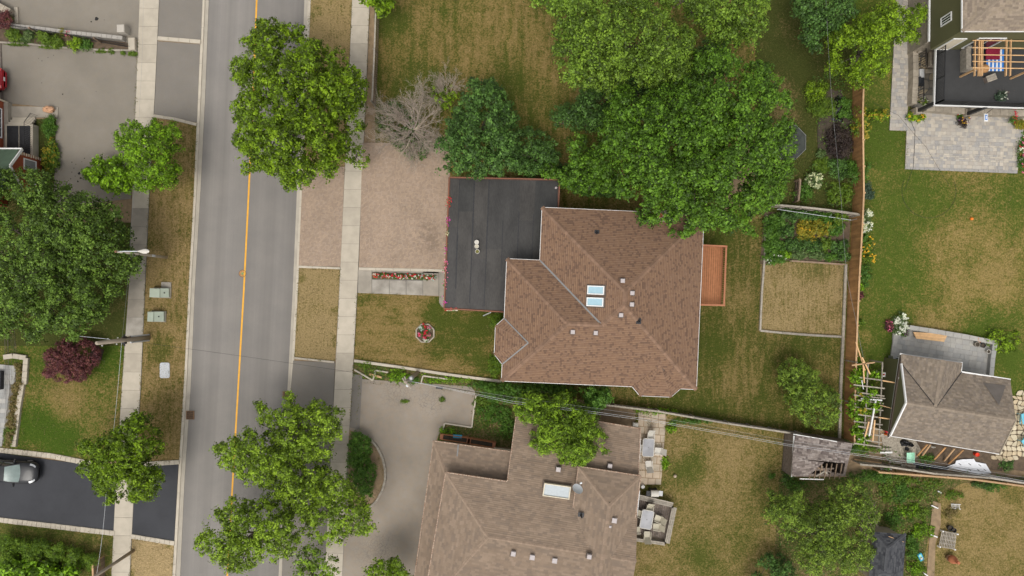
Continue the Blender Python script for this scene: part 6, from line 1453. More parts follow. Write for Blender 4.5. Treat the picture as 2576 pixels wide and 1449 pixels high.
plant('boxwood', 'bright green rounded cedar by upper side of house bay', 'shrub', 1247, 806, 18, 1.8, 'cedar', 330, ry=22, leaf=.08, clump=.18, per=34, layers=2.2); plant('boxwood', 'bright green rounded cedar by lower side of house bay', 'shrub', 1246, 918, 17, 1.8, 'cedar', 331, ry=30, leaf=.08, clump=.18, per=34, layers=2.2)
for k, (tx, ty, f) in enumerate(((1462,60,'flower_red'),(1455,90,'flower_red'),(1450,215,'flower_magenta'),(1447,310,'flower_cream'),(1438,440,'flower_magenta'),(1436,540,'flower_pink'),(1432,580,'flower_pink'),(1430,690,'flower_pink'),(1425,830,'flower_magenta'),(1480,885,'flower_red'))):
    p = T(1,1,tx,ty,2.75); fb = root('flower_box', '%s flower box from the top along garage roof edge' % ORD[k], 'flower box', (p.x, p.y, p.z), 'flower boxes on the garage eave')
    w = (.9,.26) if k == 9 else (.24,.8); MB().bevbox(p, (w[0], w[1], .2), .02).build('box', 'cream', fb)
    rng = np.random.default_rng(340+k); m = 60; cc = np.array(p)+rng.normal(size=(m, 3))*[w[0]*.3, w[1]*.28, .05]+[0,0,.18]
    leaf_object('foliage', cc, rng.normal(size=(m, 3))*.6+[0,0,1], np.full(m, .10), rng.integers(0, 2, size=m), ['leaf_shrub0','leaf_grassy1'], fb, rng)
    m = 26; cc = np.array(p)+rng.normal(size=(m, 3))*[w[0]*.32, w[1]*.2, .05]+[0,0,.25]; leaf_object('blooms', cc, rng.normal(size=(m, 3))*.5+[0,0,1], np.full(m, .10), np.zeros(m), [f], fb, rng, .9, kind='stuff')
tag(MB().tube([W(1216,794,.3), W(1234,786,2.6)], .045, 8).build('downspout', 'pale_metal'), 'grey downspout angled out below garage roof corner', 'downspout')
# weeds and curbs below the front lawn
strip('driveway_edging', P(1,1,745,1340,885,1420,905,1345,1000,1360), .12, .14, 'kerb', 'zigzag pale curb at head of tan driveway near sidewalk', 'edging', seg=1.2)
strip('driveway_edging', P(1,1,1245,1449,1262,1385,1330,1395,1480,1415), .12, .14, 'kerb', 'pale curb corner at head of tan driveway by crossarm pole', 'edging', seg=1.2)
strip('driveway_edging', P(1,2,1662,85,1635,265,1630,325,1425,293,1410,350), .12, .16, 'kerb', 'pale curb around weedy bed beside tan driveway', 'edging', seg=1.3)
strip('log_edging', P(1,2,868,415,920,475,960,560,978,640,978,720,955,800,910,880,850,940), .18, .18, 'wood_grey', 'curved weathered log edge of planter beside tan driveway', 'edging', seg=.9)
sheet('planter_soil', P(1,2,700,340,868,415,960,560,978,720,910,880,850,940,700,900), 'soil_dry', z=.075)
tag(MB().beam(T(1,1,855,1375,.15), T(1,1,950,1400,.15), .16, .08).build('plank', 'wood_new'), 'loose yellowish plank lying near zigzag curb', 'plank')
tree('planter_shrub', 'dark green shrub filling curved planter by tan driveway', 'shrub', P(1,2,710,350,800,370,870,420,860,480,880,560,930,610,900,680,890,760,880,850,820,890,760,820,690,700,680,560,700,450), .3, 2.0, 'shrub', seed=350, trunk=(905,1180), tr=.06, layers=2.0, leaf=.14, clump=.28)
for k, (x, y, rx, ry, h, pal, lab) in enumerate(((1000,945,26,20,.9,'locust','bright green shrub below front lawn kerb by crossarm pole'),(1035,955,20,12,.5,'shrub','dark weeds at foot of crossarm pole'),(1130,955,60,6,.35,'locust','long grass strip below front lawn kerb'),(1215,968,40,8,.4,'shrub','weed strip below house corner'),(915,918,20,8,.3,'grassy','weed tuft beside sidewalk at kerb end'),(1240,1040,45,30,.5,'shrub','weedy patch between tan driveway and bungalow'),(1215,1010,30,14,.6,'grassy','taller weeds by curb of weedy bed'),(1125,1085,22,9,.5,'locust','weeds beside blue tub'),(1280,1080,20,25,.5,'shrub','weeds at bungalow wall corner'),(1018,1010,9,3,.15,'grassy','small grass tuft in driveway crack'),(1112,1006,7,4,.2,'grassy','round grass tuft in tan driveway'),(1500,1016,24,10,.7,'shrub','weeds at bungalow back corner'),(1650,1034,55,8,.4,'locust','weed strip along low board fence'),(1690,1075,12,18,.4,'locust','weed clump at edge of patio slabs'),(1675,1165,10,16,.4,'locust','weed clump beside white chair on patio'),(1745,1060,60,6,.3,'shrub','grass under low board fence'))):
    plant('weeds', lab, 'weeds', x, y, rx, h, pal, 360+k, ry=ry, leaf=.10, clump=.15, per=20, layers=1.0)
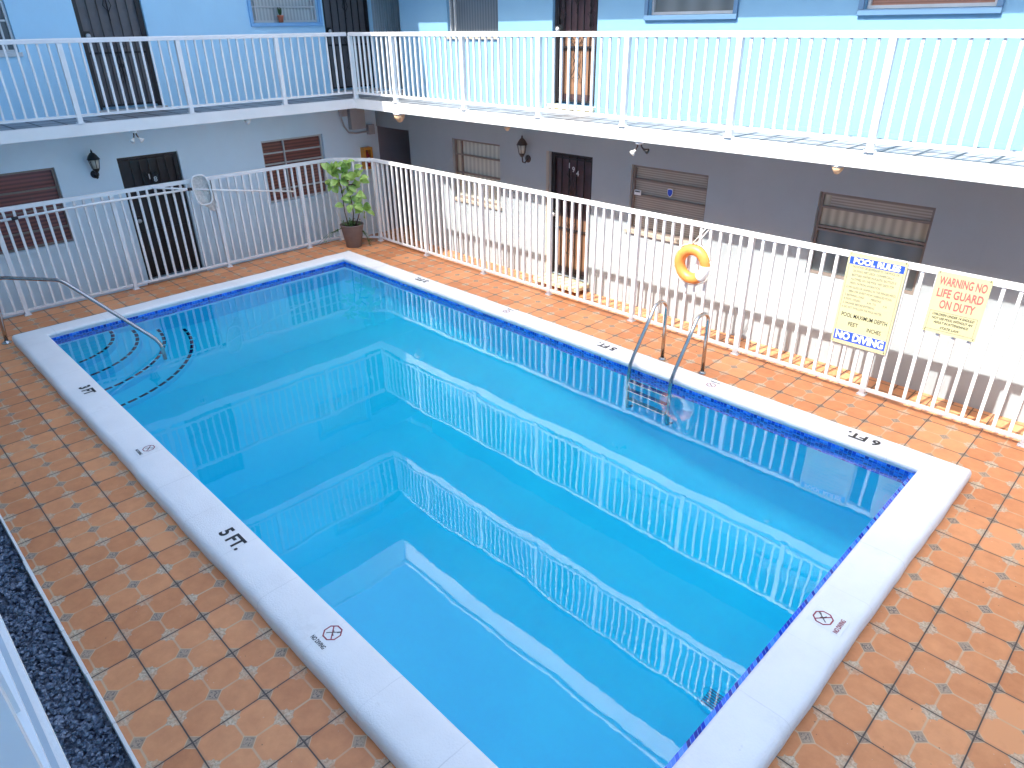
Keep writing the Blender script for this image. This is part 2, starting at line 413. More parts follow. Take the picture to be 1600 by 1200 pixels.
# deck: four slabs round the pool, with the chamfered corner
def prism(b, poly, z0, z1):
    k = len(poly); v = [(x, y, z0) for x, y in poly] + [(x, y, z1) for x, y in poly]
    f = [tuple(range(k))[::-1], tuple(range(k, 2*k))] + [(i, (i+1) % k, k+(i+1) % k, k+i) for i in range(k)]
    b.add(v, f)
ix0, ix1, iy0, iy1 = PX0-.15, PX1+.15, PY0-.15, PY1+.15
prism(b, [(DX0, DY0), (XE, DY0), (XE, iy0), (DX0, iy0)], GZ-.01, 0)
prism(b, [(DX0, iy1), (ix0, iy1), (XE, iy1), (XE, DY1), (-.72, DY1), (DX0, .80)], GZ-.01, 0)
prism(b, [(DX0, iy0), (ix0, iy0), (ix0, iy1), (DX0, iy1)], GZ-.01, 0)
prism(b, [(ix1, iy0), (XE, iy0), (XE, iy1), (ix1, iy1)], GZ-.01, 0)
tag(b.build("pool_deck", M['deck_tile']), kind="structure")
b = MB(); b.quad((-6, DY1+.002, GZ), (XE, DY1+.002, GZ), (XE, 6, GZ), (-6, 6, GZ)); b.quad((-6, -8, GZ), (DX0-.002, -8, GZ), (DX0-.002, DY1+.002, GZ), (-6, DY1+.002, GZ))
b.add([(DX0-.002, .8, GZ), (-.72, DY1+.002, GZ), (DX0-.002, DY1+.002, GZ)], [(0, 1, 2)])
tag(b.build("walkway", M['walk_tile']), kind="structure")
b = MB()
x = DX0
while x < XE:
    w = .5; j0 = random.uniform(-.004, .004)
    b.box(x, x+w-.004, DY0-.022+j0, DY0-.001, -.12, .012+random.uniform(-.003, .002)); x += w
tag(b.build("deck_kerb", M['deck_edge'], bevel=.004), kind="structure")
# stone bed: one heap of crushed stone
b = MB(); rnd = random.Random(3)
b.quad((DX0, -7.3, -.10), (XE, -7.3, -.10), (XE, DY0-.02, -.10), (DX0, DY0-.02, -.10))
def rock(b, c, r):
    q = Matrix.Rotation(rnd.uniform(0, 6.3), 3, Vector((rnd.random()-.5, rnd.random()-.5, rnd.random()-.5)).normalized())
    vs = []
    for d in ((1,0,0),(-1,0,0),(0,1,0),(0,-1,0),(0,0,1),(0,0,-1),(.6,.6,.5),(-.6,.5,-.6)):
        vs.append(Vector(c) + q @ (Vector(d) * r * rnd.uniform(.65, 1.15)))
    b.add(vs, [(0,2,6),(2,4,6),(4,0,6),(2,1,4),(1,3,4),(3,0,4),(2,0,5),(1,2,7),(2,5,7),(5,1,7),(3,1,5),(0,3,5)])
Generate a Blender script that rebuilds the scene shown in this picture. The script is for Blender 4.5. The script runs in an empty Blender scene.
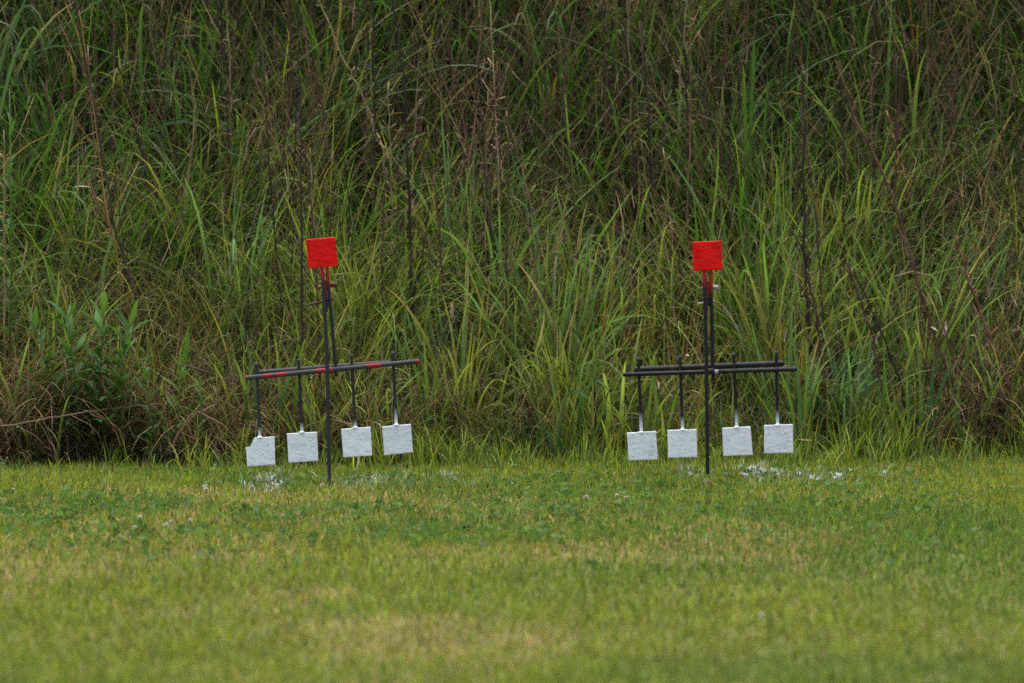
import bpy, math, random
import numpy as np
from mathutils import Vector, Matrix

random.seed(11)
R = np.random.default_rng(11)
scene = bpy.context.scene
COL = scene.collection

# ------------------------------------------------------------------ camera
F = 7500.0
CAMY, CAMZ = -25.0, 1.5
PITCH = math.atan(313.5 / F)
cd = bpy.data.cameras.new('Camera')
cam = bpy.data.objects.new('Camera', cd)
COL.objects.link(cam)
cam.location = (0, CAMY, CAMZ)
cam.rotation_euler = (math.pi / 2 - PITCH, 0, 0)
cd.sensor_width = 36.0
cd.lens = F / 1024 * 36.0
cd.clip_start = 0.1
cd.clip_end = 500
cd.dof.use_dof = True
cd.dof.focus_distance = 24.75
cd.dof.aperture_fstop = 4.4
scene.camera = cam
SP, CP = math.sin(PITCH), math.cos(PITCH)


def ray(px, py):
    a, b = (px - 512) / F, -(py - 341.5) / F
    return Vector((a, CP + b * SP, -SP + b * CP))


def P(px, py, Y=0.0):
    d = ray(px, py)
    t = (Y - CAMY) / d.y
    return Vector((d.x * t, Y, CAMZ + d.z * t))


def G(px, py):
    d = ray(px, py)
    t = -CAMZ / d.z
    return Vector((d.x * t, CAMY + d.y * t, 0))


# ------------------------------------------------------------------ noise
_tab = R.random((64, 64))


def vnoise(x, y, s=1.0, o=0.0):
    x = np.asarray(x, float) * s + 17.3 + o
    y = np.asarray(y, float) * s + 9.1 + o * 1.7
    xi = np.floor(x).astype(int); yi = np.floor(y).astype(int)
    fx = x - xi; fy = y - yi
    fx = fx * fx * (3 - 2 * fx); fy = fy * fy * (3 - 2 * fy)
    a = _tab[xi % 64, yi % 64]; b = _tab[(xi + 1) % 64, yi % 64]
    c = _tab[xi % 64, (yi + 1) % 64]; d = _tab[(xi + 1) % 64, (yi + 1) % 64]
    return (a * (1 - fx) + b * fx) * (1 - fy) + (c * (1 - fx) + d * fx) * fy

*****

Short exercise: From the records above, copy exactly the stretch from the line holding "Generate a Blender" through the line holding "return Vector((d.x * t, Y, CAMZ", both ends included, without the pictures.

Response to the exercise:
Generate a Blender script that rebuilds the scene shown in this picture. The script is for Blender 4.5. The script runs in an empty Blender scene.
import bpy, math, random
import numpy as np
from mathutils import Vector, Matrix

random.seed(11)
R = np.random.default_rng(11)
scene = bpy.context.scene
COL = scene.collection

# ------------------------------------------------------------------ camera
F = 7500.0
CAMY, CAMZ = -25.0, 1.5
PITCH = math.atan(313.5 / F)
cd = bpy.data.cameras.new('Camera')
cam = bpy.data.objects.new('Camera', cd)
COL.objects.link(cam)
cam.location = (0, CAMY, CAMZ)
cam.rotation_euler = (math.pi / 2 - PITCH, 0, 0)
cd.sensor_width = 36.0
cd.lens = F / 1024 * 36.0
cd.clip_start = 0.1
cd.clip_end = 500
cd.dof.use_dof = True
cd.dof.focus_distance = 24.75
cd.dof.aperture_fstop = 4.4
scene.camera = cam
SP, CP = math.sin(PITCH), math.cos(PITCH)


def ray(px, py):
    a, b = (px - 512) / F, -(py - 341.5) / F
    return Vector((a, CP + b * SP, -SP + b * CP))


def P(px, py, Y=0.0):
    d = ray(px, py)
    t = (Y - CAMY) / d.y
    return Vector((d.x * t, Y, CAMZ + d.z * t))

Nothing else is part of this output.